It is a relief to turn from a list of bibliographical and biographical dates to the May-day colouring of a young man's first book; to forget for a moment the suffering that is nearly twenty years ahead, and to think of "undergraduate days at Oxford; days of lyrical ardour and of studious sonnet-writing; days when one loved the exquisite intricacy and musical repetitions of the ballade, and the villanelle with its linked long-drawn echoes and its curious completeness; days when one solemnly sought to discover the proper temper in which a triolet should be written; delightful days, in which, I am glad to say, there was far more rhyme than reason." It is too easy to forget this note in Wilde's personality, that he sounded again and again, and that was not cracked even by the terrible experiences whose symbol was imprisonment. To the end of his life Wilde retained the enthusiasm, the power of self-abandon to a moment of emotion, the delight in difficult beauty, in accomplished loveliness, that made his Oxford years so happy a memory, and give his first book a savour quite independent of its poetical value.

Ballade and villanelle, rondeau and triolet, the names of these French forms were enough to set the key for a young craftsman's reverie. But the university at that time was full of lively influences. Walter Pater's "Renaissance" had not long left the press. Its author, that grave man, was to be met in his panelled rooms, ready to advise, to point the way to rare books, and to talk of the secrets of his art. Pater in those days was a new classic, the private possession of those young men who found his books "the holy writ of beauty." The new classics of the generation before—Tennyson and Arnold and Browning—had not yet faded into that false antiquity that follows swift upon the heels of popular recognition. The scholar gipsy had not long been given his place in the mythology of "Oxford riders blithe," and the trees in Bagley Wood were still a little tremulous at his presence. Browning's "The Ring and the Book" had been published ten years before. Queen Victoria's approval of Tennyson may have somewhat marred him in the eyes of youthful seekers after subtlety, but the early poems offered a pleasant opportunity for discriminating appreciation.
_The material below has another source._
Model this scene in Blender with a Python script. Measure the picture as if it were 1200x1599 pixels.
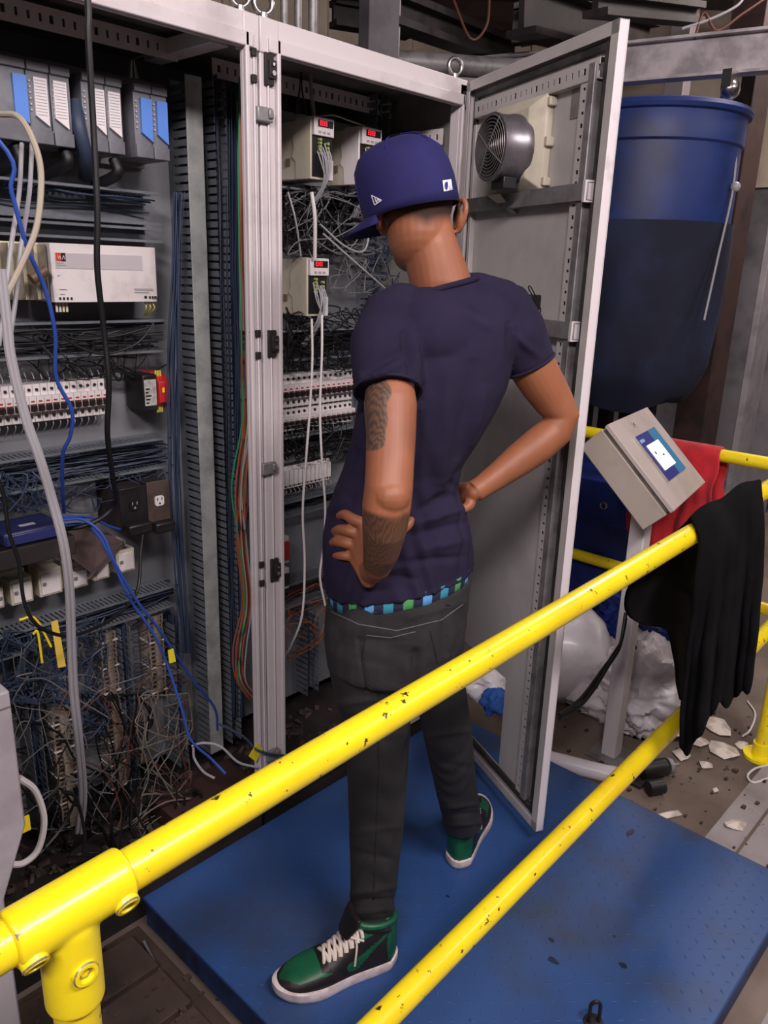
import bpy, math, random
import numpy as np
from mathutils import Vector, Matrix, noise
from math import sin, cos, pi, radians, hypot, sqrt
random.seed(7)
S = bpy.context.scene
C = S.collection
for o in list(bpy.data.objects): bpy.data.objects.remove(o)

# ------------------------------------------------------------ camera
CAM = Vector((0, 0, 1.6)); FPX = 1230.4
RIGHT = Vector((0.68342, -0.72938, 0.030678)); UP = Vector((0.194045, 0.222008, 0.955541)); FWD = Vector((0.703764, 0.647083, -0.293257))
cd = bpy.data.cameras.new('camera'); cam = bpy.data.objects.new('camera', cd); C.objects.link(cam)
cd.sensor_fit = 'VERTICAL'; cd.sensor_height = 36; cd.lens = 36 * FPX / 1599; cd.clip_start = .02
rm = Matrix((RIGHT, UP, -FWD)).transposed().to_4x4(); rm.translation = CAM
cam.matrix_world = rm; S.camera = cam
# ------------------------------------------------------------ world, lights, exposure
W = bpy.data.worlds.new('world'); S.world = W; W.use_nodes = True
W.node_tree.nodes['Background'].inputs[0].default_value = (.75, .68, .72, 1); W.node_tree.nodes['Background'].inputs[1].default_value = .30
S.view_settings.view_transform = 'Standard'; S.view_settings.look = 'None'; S.view_settings.exposure = 0.0; S.view_settings.gamma = 1
S.view_settings.use_curve_mapping = False
def area(name, loc, tgt, sx, sy, power, col):
    l = bpy.data.lights.new(name, 'AREA'); l.shape = 'RECTANGLE'; l.size = sx; l.size_y = sy; l.energy = power; l.color = col
    o = bpy.data.objects.new(name, l); C.objects.link(o); o.location = loc
    o.rotation_euler = (Vector(tgt) - Vector(loc)).to_track_quat('-Z', 'Y').to_euler(); return o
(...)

It was not very long since Swinburne "had set his age on fire by a volume of very perfect and very poisonous poetry." Morris, the first edition of whose "Defence of Guenevere," though published in 1857, was not exhausted till thirteen years later, was a master not yet so widely admired as to deny to his disciples the delight of a personal and almost daring loyalty. Rossetti's was a still more powerful influence.

All these factors must be remembered in any attempt to reconstruct the atmosphere in which Wilde wrote his early poems. Nor must we forget that when Wilde entered that atmosphere as an undergraduate he had an unusual training behind him. He had known another university, and carried away from it a gold medal for Greek. He was an Irishman whose nationality had been momentarily intensified by his revolutionary mother and his own name. And, perhaps still more important, he was a very youthful cosmopolitan, had been often abroad, knew a good deal of French poetry, and had been able to date one of his earliest poems from that light-hearted Avignon where the Popes once held their court, and whence the dancing on the broken bridge has sent a merry song throughout the world.

It is curious to see this young lover of Théophile Gautier and old intricate rhyme-forms, winning the Newdigate Prize for a poem in decasyllabic couplets on a set subject. Many bad and a few good poets have won that prize, and it constitutes, I suppose, a sort of academic recognition that a man writes verse. Wilde was always pleased with recognition, of whatever quality, and was, perhaps, induced to compete on finding himself curiously favoured by the subject chosen for the year, which happened to be Ravenna. He had visited Ravenna on his way to Greece in the previous long vacation, and so was equipped with memories denied to his rivals. He saw the city "across the sedge and mire," when they could only see her on the map. He knew "the lonely pillar, rising on the plain" where Gaston de Foix had died. And, in Italian woods, he had actually watched, hoping to see and hear

"Some goat-foot Pan make merry minstrelsy

Amid the reeds! some startled Dryad-maid

In girlish flight! or lurking in the glade,

The soft brown limbs, the wanton treacherous face

Of woodland god!"

The wordy piece of rhetoric that was published after winning him the prize is enriched by some pictorial effects that are almost effects of poetry. But the best that can or need be said of the whole is, that it is an admirable prize poem.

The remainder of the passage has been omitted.